Valerie was touted as one of the world’s first storytelling roboceptionists who sat in a specially-designed reception booth at CMU. Her sensors would alert her to the presence of people to whom she would offer assistance and directions. Valerie also spent time on the telephone, imitating a human receptionist. Valerie was the product of a two-and-a-half-year collaboration between researchers and students in CMU’s Robotics Institute and the School of Drama in the College of Fine Arts. ‘Tank’ later succeeded Valerie as a roboceptionist.

The Personal Robots Group at the Massachusetts Institute of Technology (MIT) Media Lab, meanwhile, is focusing its energies on a team of four small mobile humanoid robots, referred to as “MDS” for Mobile/Dexterous/Social. In April 2008, the team introduced the Nexi MDS — a complete mobile manipulator robot augmented with expressions of anger, surprise, etc. It has hands to manipulate objects, eyes (video cameras), ears (an array of microphones), and a 3-D infrared camera and laser rangefinder to support real-time tracking of objects, people and voices as well as indoor navigation.

Meanwhile, Androids — made popular by sci-fi films like Star Trek, Terminator, Surrogates, and Bicentennial Man — have used biomimetic skins and human gestures to look and act in an almost human way. The Intelligent Robotics Lab at Osaka University and Kokoro demonstrated the Actroid at Expo 2005 in Aichi Prefecture, Japan. In 2006, Kokoro developed a new DER 2 android which stood 165 cm tall with 47 mobile points. DER2 can not only change its expression but also move its hands and feet and twist its body.

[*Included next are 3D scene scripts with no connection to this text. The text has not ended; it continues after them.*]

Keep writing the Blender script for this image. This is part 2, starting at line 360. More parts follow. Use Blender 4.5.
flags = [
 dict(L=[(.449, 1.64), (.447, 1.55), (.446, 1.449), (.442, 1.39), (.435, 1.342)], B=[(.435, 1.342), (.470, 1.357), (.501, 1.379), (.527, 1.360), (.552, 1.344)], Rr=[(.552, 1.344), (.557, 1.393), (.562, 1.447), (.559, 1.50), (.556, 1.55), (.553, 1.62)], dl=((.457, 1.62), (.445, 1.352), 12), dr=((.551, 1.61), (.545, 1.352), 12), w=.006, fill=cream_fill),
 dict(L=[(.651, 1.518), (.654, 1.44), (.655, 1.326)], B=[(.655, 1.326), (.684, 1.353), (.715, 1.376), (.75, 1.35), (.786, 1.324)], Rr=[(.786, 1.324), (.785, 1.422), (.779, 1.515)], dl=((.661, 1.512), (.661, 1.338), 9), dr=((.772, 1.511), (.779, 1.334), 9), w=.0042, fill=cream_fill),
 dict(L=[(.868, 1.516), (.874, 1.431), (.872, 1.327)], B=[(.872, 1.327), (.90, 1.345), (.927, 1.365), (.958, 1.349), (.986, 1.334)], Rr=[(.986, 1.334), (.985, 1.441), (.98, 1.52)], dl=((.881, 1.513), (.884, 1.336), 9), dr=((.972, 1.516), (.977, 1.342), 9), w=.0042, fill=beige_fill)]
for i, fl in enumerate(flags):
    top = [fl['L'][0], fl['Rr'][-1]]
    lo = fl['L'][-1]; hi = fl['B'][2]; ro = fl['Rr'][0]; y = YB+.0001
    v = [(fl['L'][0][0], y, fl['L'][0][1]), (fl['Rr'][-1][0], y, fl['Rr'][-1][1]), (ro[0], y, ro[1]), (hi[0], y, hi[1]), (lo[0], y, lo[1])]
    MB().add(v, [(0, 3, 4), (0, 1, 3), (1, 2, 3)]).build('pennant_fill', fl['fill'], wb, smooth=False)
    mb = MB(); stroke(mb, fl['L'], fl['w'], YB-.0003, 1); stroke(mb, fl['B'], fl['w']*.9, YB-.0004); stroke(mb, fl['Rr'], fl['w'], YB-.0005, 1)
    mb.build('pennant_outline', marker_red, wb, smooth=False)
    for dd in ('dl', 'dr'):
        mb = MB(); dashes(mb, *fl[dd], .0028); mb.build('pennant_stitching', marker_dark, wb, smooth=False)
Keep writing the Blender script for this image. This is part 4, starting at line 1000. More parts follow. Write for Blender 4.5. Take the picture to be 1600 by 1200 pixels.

The Waseda University (Japan) and NTT Docomo’s manufacturers succeeded in creating a shape-shifting and face-changing robot, WD-2. EveR-2, a Korean android developed by Kitech can even sing. She is 160 cm tall and weighs 50 kg. Hanson Robotics of Texas and Kaist produced an android portrait of Albert Einstein, using Hanson’s facial android technology mounted on Kaist’s life-size walking bipedal robot body called ‘Albert Hubo’. Even Iran has its Surena 2 which has the ability to dance.

Do these qualities make a robot social? Last October, Andrew Meltzoff, co-director of the University of Washington’s Institute for Learning and Brain Sciences, and Rajesh Rao, associate professor of computer science and engineering, hyphotesised that babies would be more likely to view the robot as a psychological being if they saw other friendly human beings socially interacting with it. In a research published in the October/November issue of Neural Networks, the duo provided a clue as to how babies decide whether a new object, such as a robot, is sentient (live) or an inanimate object. Sixty-four babies participated in the study, and they were tested individually.

The study has implications for humanoid robots, said co-author Rao whose team helped design the computer programs that made the robot Morphy appear social. “The study suggests that if you want to build a companion robot, it is not sufficient to make it look human,” said Rao. “The robot must also be able to interact socially with humans, an interesting challenge for robotics.” With robots serving as human companions like eldercare bots and nanny bots do, the hurdle is significant.

However, with robots gaining a more human-like appearance and becoming more social with advancements in aritificial intelligence (AI) over the past 50 years, there are more challenges too such as the one that Sherry Turkle, an MIT professor, points out in her book “Alone Together: Why We Expect More from Technology and Less from Each Other”: “…These days, insecure in our relationships and anxious about intimacy, we look to technology for ways to be in relationships and protect ourselves from them at the same time…it can happen when interacting with a robot.”